A Note on the Integral Formulation of Einstein's Equations Induced on a Braneworld

TL;DR

This paper explores the integral formulation of Einstein's equations in braneworld models, emphasizing the subtle role of boundary terms and their implications for Mach's principle and the cosmological constant problem.

Contribution

It revisits the integral approach to Einstein's equations in braneworlds, highlighting the nuanced role of surface terms and their impact on foundational cosmological issues.

Findings

Surface terms in braneworlds are more subtle than in 4D cases.

The integral formulation offers insights into Mach's principle in higher dimensions.

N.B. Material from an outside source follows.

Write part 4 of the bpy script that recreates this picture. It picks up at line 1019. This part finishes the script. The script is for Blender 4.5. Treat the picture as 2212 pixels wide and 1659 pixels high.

Implications for the cosmological constant problem are discussed.

Abstract

We revisit the integral formulation (or Green's function approach) of Einstein's equations in the context of braneworlds. The integral formulation has been proposed independently by several authors in the past, based on the assumption that it is possible to give a reinterpretation of the local metric field in curved spacetimes as an integral expression involving sources and boundary conditions. This allows one to separate source-generated and source-free contributions to the metric field. As a consequence, an exact meaning to Mach's Principle can be achieved in the sense that only source-generated (matter fields) contributions to the metric are allowed for; universes which do not obey this condition would be non-Machian. In this paper, we revisit this idea concentrating on a Randall-Sundrum-type model with a non-trivial cosmology on the brane. We argue that the role of the surface term (the source-free contribution) in the braneworld scenario may be quite subtler than in the 4D formulation. This may pose, for instance, an interesting issue to the cosmological constant problem.